* start Stored records *

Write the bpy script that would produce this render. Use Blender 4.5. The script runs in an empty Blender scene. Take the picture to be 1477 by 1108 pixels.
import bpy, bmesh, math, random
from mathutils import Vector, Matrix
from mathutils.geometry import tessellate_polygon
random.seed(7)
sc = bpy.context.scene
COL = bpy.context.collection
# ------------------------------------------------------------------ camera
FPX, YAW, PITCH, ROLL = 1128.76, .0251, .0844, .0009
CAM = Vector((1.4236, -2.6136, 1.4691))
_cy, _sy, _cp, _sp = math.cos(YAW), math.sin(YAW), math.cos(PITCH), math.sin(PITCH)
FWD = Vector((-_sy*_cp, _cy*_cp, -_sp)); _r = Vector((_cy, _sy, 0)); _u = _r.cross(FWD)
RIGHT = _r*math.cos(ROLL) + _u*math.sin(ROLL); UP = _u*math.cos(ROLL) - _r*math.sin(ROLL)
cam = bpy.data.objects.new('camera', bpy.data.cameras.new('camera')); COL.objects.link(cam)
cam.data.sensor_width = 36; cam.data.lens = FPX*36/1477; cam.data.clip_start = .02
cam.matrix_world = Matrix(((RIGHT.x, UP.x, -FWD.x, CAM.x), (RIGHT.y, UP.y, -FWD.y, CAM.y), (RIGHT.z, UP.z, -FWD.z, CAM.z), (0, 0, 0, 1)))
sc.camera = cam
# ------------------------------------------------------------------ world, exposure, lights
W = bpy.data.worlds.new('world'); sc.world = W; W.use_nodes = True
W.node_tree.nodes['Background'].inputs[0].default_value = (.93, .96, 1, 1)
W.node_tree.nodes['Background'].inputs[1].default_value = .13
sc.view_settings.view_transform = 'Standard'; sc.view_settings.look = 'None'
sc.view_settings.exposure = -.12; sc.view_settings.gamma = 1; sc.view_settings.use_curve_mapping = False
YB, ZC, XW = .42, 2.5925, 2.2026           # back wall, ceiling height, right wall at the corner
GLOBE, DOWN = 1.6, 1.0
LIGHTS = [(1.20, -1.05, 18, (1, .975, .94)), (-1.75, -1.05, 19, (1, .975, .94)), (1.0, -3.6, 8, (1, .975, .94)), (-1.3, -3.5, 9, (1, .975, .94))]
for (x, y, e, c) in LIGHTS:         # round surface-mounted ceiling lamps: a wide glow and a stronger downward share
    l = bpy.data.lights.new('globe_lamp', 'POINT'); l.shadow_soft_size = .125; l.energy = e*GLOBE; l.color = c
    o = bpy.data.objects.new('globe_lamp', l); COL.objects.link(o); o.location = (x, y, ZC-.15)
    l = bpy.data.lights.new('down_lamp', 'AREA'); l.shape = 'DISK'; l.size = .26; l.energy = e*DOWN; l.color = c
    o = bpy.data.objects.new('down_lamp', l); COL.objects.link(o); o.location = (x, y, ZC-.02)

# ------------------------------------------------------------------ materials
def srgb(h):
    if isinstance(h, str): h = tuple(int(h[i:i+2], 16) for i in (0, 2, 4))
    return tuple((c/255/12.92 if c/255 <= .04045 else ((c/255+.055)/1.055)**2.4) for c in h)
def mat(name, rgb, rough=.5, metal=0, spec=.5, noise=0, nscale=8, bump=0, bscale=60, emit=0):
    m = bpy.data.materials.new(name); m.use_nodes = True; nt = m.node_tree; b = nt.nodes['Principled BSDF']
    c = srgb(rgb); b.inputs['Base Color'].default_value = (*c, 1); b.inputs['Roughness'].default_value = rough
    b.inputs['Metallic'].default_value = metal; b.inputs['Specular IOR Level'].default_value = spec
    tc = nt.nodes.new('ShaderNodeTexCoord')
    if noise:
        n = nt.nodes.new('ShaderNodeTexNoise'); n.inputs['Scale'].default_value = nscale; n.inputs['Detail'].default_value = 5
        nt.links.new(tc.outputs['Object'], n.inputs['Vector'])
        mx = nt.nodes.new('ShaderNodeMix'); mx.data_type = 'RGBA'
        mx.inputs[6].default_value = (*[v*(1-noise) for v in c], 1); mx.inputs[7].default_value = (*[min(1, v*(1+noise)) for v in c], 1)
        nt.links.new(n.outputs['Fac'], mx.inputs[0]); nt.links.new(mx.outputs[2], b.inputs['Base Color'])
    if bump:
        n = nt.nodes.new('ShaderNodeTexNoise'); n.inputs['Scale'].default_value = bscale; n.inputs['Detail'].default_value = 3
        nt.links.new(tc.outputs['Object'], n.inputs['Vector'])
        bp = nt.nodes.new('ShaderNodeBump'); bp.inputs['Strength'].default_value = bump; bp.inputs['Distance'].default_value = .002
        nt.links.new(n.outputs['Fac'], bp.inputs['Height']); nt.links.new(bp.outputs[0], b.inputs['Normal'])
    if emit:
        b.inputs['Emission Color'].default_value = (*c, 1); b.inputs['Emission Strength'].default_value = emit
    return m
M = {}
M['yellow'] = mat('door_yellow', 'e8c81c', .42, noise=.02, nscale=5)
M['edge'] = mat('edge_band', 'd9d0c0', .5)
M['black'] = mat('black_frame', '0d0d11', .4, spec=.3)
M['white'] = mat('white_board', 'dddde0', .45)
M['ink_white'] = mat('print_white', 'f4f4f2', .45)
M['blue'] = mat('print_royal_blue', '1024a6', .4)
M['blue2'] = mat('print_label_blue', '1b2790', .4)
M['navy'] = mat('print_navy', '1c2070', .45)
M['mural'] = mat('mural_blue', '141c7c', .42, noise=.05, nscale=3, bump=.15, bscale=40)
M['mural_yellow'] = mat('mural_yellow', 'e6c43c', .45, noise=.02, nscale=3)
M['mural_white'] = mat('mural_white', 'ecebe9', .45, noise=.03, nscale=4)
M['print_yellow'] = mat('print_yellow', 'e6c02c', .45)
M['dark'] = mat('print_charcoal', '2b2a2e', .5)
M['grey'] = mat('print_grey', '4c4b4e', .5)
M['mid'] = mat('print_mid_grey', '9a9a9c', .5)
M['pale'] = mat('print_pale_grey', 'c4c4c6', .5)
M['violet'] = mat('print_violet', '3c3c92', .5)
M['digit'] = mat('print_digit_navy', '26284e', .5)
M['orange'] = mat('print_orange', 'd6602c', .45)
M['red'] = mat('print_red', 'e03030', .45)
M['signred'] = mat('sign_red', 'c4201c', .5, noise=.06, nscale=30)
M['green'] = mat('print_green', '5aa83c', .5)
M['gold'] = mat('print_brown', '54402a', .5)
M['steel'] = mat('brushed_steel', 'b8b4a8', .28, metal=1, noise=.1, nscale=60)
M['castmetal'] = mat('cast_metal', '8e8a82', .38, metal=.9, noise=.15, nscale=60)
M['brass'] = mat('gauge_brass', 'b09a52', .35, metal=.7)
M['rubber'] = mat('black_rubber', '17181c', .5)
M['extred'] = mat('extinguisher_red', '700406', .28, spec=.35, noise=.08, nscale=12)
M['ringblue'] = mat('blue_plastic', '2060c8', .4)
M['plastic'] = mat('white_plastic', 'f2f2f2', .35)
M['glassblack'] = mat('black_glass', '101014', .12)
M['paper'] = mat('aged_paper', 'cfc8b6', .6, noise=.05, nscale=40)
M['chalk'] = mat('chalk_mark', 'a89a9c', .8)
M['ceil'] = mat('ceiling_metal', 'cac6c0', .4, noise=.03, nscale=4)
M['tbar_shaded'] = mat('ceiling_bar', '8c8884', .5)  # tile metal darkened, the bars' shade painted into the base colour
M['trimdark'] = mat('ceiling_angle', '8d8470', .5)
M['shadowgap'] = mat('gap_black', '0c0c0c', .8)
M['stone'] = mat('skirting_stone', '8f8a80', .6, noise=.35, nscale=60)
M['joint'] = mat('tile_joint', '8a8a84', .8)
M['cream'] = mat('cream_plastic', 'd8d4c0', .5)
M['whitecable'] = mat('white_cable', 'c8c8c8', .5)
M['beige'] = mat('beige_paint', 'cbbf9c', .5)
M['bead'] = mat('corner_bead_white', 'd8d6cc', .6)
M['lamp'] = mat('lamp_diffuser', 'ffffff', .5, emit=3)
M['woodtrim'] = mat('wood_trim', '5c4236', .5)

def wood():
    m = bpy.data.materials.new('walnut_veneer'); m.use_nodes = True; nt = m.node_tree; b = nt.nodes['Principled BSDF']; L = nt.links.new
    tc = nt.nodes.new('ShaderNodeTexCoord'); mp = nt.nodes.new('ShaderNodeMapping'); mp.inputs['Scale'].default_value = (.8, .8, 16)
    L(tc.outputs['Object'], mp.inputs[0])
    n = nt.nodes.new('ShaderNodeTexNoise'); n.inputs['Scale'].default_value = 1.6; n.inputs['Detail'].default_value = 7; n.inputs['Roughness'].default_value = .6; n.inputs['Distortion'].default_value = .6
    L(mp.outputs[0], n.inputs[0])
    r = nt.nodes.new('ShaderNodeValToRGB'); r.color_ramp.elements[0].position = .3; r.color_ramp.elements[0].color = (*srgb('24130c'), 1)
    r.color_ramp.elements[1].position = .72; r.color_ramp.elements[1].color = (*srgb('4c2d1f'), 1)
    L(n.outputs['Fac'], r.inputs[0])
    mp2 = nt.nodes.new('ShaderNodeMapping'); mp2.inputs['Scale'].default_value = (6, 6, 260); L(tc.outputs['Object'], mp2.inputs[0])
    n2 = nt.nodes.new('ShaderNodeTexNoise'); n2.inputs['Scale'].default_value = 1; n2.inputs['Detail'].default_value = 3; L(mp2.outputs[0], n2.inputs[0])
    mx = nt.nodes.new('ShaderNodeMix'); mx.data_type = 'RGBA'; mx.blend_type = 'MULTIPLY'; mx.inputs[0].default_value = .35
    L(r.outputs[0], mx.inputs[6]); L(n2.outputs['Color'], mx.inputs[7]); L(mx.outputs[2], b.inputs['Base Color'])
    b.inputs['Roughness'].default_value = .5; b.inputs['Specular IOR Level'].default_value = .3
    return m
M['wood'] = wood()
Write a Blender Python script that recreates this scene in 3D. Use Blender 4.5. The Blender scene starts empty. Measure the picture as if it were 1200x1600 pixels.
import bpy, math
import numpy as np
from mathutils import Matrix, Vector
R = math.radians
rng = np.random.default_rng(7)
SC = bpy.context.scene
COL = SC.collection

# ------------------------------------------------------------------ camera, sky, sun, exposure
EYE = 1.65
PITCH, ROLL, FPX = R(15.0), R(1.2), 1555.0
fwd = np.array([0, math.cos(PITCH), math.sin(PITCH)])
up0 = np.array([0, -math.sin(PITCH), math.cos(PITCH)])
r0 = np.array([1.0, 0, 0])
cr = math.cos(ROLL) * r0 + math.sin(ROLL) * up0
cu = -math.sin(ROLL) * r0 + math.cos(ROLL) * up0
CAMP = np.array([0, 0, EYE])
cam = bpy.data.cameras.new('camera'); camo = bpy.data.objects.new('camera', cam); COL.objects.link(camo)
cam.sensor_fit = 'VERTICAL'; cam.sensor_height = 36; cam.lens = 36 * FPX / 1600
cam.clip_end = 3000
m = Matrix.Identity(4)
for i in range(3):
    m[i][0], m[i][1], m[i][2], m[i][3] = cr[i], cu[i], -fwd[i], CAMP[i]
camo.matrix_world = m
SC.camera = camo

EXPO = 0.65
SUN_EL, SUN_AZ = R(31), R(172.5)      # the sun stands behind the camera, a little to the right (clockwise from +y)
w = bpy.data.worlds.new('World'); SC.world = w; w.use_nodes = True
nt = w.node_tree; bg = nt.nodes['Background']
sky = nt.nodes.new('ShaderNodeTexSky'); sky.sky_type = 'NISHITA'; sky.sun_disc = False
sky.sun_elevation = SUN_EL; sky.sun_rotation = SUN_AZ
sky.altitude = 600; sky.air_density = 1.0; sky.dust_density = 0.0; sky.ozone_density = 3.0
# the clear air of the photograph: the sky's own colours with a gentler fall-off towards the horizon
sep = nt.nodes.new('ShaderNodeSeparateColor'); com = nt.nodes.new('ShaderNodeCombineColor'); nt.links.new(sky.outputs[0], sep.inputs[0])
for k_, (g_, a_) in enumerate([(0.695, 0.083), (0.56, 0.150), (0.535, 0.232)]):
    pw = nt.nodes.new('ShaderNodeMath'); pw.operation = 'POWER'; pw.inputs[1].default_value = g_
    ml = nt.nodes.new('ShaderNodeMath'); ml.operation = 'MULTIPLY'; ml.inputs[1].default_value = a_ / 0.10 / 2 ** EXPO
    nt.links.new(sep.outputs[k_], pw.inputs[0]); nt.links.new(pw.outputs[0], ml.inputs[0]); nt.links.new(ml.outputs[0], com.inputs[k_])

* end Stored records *

From the entries above, copy out every line where the string "Write" appears.

Write the bpy script that would produce this render. Use Blender 4.5. The script runs in an empty Blender scene. Take the picture to be 1477 by 1108 pixels.
Write a Blender Python script that recreates this scene in 3D. Use Blender 4.5. The Blender scene starts empty. Measure the picture as if it were 1200x1600 pixels.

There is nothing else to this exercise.